Annual recurring revenue is the headline number that investors, board members, and operators use to size a subscription business. It compresses a complex stream of monthly charges into one annualized figure that makes year-over-year comparison and forecasting straightforward. For Shopify subscription stores, ARR is usually calculated from MRR; for enterprise SaaS, it is often calculated directly from annual contract values.

How ARR is calculated

  • Simple version — MRR × 12. If you currently bill $50,000 per month in recurring subscriptions, your ARR is $600,000.
  • Contract-based version — sum of all active annual contracts, plus annualized monthly contracts. More common in SaaS than in subscription commerce.
  • What to include — only recurring subscription revenue. One-time purchases, add-ons billed once, and shipping fees are excluded.
  • What to exclude — paused subscriptions (depending on your definition), failed payments still in dunning, and trial subscriptions.

Why ARR matters for subscription operators

Three reasons. First, it is the forward-looking baseline: if no new customers signed up and no one cancelled, this is the revenue you would generate in the next 12 months. Second, it is the metric investors price the business on — subscription companies are typically valued at multiples of ARR. Third, it normalizes seasonality: monthly revenue swings, ARR moves more slowly and shows the underlying trend.

ARR vs. revenue

ARR is the contracted run-rate. Actual recognized revenue may differ — accounting recognizes revenue as it is delivered, not when it is contracted. For a subscription store, this gap is usually small; for prepaid annual contracts, it is larger. See annual recurring revenue vs revenue for the distinction and annual recurring revenue formula for the math.

Frequently Asked Questions

How do I calculate ARR for a Shopify subscription store?

Multiply your current MRR by 12. If you have $50,000 in active recurring monthly subscriptions, your ARR is $600,000. Only include recurring subscription revenue — exclude one-time purchases, shipping, and add-ons.

What is the difference between ARR and MRR?

ARR is the annualized version of MRR. ARR = MRR × 12. They tell the same story at different time scales — MRR is for monthly operating reviews, ARR is for annual planning and investor reporting.

Should paused subscriptions count toward ARR?

Most operators exclude active pauses from ARR because they are not currently generating revenue.
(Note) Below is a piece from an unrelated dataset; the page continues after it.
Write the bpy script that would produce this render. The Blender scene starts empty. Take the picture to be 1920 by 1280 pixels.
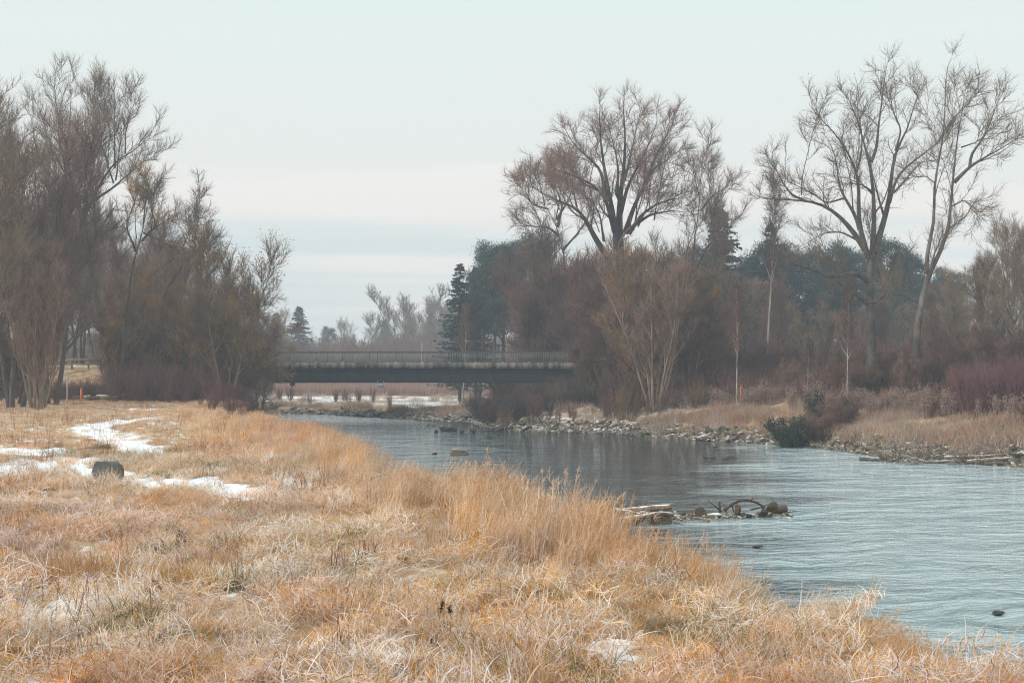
import bpy, math, random
import numpy as np
rng = np.random.default_rng(11)
random.seed(5)
scene = bpy.context.scene
rad = math.radians

# ------------------------------------------------------------------ camera
F = 2557.0                      # focal length in pixels of a 1920 px wide frame
EYE = 4.3                       # eye height above the river
PITCH = math.atan(60.0 / F)
cam_d = bpy.data.cameras.new('camera')
cam_d.sensor_width = 36.0
cam_d.lens = F / 1920.0 * 36.0
cam_d.clip_start = 0.1
cam_d.clip_end = 5000
cam = bpy.data.objects.new('camera', cam_d)
scene.collection.objects.link(cam)
cam.location = (0, 0, EYE)
cam.rotation_euler = (rad(90) + PITCH, 0, 0)
scene.camera = cam

# ------------------------------------------------------------------ sky, sun, exposure
SUN_TO = np.array([-0.80, -0.42, 0.50]); SUN_TO /= np.linalg.norm(SUN_TO)
world = bpy.data.worlds.new('World'); scene.world = world
world.use_nodes = True
nt = world.node_tree; nt.nodes.clear()
def N(t, typ, **kw):
    n = t.nodes.new(typ)
    for k, v in kw.items():
        setattr(n, k, v)
    return n
out = N(nt, 'ShaderNodeOutputWorld'); bg = N(nt, 'ShaderNodeBackground')
bg.inputs['Strength'].default_value = 0.1
sky = N(nt, 'ShaderNodeTexSky', sky_type='NISHITA', sun_disc=False)
sky.sun_elevation = math.asin(SUN_TO[2]); sky.sun_rotation = math.atan2(SUN_TO[0], SUN_TO[1])
sky.air_density = 1.0; sky.dust_density = 1.5; sky.ozone_density = 1.5
tc = N(nt, 'ShaderNodeTexCoord'); sep = N(nt, 'ShaderNodeSeparateXYZ')
nt.links.new(tc.outputs['Generated'], sep.inputs[0])
def M(t, op, a, b=None, c=None, clamp=False):
    n = N(t, 'ShaderNodeMath', operation=op); n.use_clamp = clamp
    for i, v in enumerate((a, b, c)):
        if v is None: continue
        if isinstance(v, (int, float)): n.inputs[i].default_value = v
        else: t.links.new(v, n.inputs[i])
    return n.outputs[0]
zc = M(nt, 'MAXIMUM', sep.outputs['Z'], 0.0)
zz = M(nt, 'ADD', zc, 0.035)
cx = M(nt, 'DIVIDE', sep.outputs['X'], zz); cy = M(nt, 'DIVIDE', sep.outputs['Y'], zz)
comb = N(nt, 'ShaderNodeCombineXYZ')
nt.links.new(M(nt, 'MULTIPLY', cx, 0.22), comb.inputs[0]); nt.links.new(M(nt, 'MULTIPLY', cy, 0.55), comb.inputs[1])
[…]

If your pause durations are typically short (under 60 days), some include them as "committed ARR." Pick a definition and apply it consistently.

How fast should ARR grow for a healthy subscription business?

For early-stage subscription stores, doubling year-over-year is common in the first 2–3 years. After that, growth slows to 30–80% annually. The right benchmark depends on category, channel mix, and burn rate.